Let's take a closer look at gamma.
Here we have reproduced the Black-Scholes risk numbers from when we introduced FX option risk metrics.
In order to focus on the gamma numbers.
The first thing to spot is that the number looks huge.
Gamma tells us how delta changes and the delta of an option can only be between 0 and 1.
So how do we get a gamma number greater than 1? The reason is that gamma is really the local gradient of the delta curve at a particular spot price.
To scale this and apply it to a move of one unit in spot is a massive move.
In terms of the FX rate.
The gamma itself is not constant and so over such a big move, it gives a nonsensical output.
The better way to understand the gamma is to scale it to a realistic spot move and turn it into an equivalent spot.
FX position change. We will do this next.
So here the gamma has been scaled to one big figure by multiplying by 0.01, so the raw Black-Scholes delta of the option will change by 0.06 per big figure movement in spot.
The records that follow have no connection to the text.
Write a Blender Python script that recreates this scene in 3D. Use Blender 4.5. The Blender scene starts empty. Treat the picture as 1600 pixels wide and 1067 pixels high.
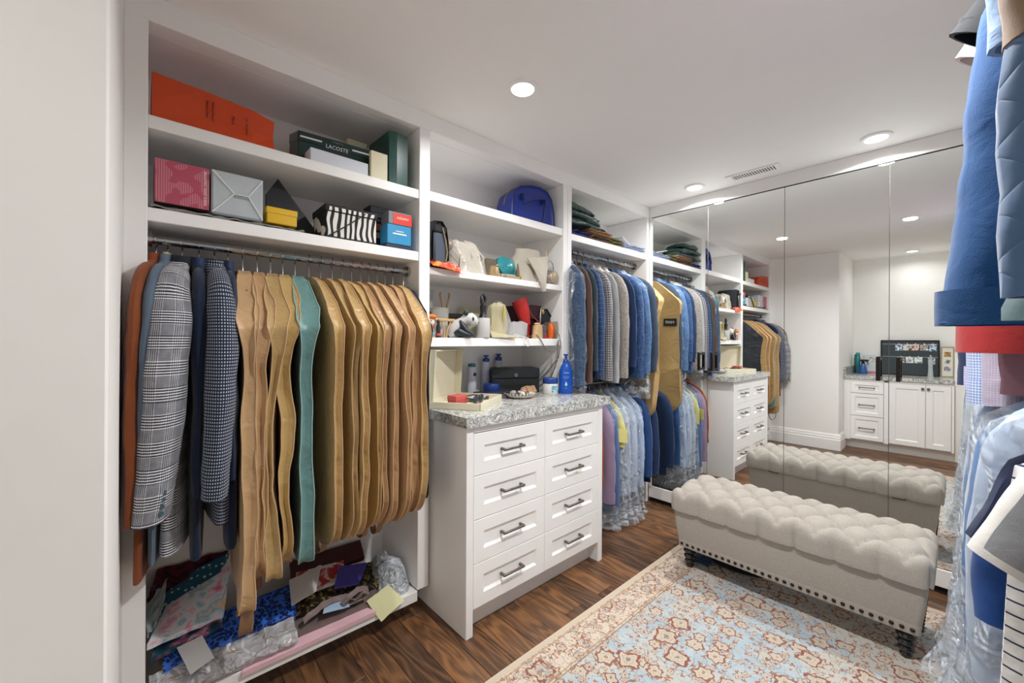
import bpy, bmesh, math, random
from mathutils import Vector, Matrix, noise
PI = math.pi
random.seed(11)
scn = bpy.context.scene
COL = scn.collection

# ------------------------------------------------------------------ camera, world, lights, exposure
def make_camera():
    yaw, roll, f = math.radians(47.80), math.radians(0.282), 639.57
    F = Vector((math.cos(yaw), math.sin(yaw), 0)); R = Vector((math.sin(yaw), -math.cos(yaw), 0)); U = Vector((0, 0, 1))
    R2 = R*math.cos(roll) + U*math.sin(roll); U2 = -R*math.sin(roll) + U*math.cos(roll)
    cam = bpy.data.cameras.new('camera'); cam.sensor_width = 36.0; cam.sensor_fit = 'HORIZONTAL'
    cam.lens = f/1600*36.0; cam.shift_y = -2.15/1600; cam.clip_start = 0.02
    o = bpy.data.objects.new('camera', cam); COL.objects.link(o)
    m = Matrix((R2, U2, -F)).transposed().to_4x4(); m.translation = Vector((0, 0, 1.27))
    o.matrix_world = m; scn.camera = o
make_camera()
w = bpy.data.worlds.new('world'); scn.world = w; w.use_nodes = True
w.node_tree.nodes['Background'].inputs[0].default_value = (0.9, 0.95, 1.0, 1); w.node_tree.nodes['Background'].inputs[1].default_value = 0.15
CEIL = 2.324
LIGHTS = [(1.177, 1.239), (1.177, .305), (2.80, 1.239), (2.80, .305), (-.60, .40)]
LIGHT_W = [7.5, 28, 12.5, 11, 2.6]
for (lx, ly), lw in zip(LIGHTS, LIGHT_W):
    ld = bpy.data.lights.new('downlight_lamp', 'AREA'); ld.shape = 'DISK'; ld.size = .085; ld.energy = lw; ld.color = (1.0, .995, .985); ld.spread = 2.75
    lo = bpy.data.objects.new('downlight_lamp', ld); lo.location = (lx, ly, CEIL-.016); COL.objects.link(lo)
scn.view_settings.view_transform = 'Standard'; scn.view_settings.look = 'None'
scn.view_settings.gamma = 1.0; scn.view_settings.use_curve_mapping = False
scn.view_settings.exposure = -0.08
scn.cycles.max_bounces = 16; scn.cycles.diffuse_bounces = 12; scn.cycles.glossy_bounces = 6
scn.cycles.transparent_max_bounces = 24; scn.cycles.transmission_bounces = 8
scn.cycles.caustics_reflective = True; scn.cycles.sample_clamp_indirect = 6.0

# ------------------------------------------------------------------ helpers
def srgb(h):
    h = h.lstrip('#'); r = []
    for i in (0, 2, 4):
        c = int(h[i:i+2], 16)/255; r.append(c/12.92 if c <= .04045 else ((c+.055)/1.055)**2.4)
    return (r[0], r[1], r[2], 1.0)

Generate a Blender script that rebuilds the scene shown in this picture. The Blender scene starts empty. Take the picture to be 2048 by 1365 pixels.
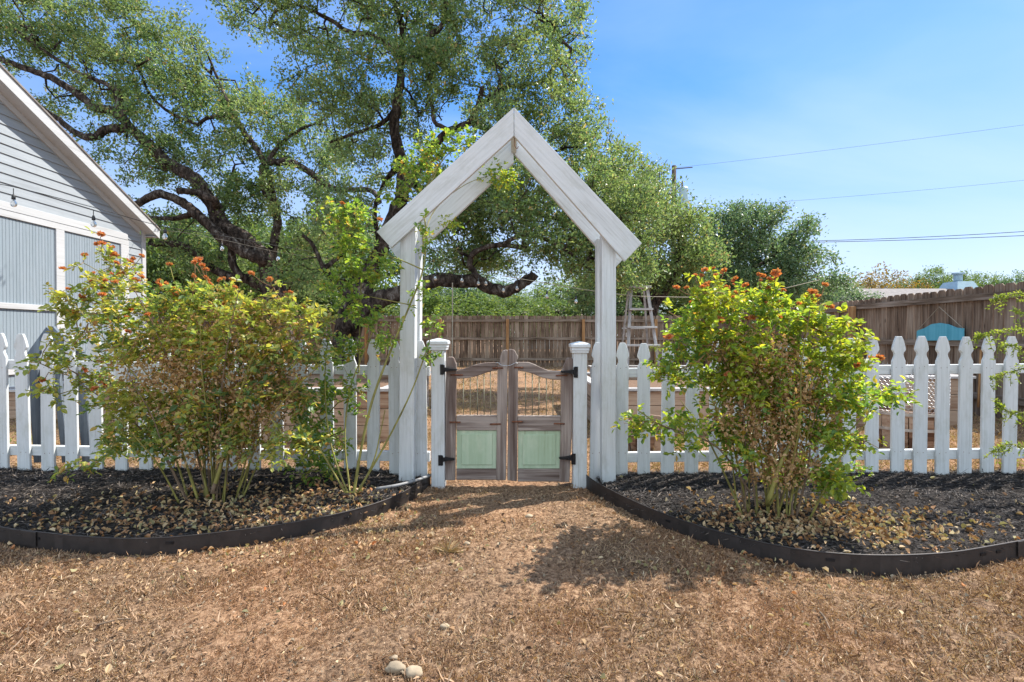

It sounds a lot more reasonable now for the FX trader to understand what this means then, just as we did with delta, we need to scale up the gamma by the notional in the base currency.
By doing this, we get the change in our effective spot position through a one big figure move in the spot rate.
So we can see that with the gamma we have here.
If we own 10 million euro notional of this option, our spot delta position will change by 0.6 million per big figure move in spot.
If one big figure is too crude, the gamma can be calculated per pip or maybe per 10 pips to match.
A more usual short-term movement in spot and maybe a more realistic reeding interval, even better would be to run a scenario table, which shows how your delta changes as spot moves to see the gamma play out.
The advantage of this kind of scenario test is that you can see the effect of non-constant gamma.
To conclude our discussion on gamma, here we have a delta versus spot scenario table.
In this case for a 10 million euro long position in a 6 month 1.10 straddle.
As you can see, assuming we do the initial hedge when spot is at 1.10, then we have a 0 delta there.
The effect of the positive gamma position can be seen if we see how we get long Delta in a rally and short delta in a sell off.
If a trader with this position experiences a one big figure rally from 1.10 to 1.11 to rebalance their delta, they would need to sell 1.2 million euros of spots.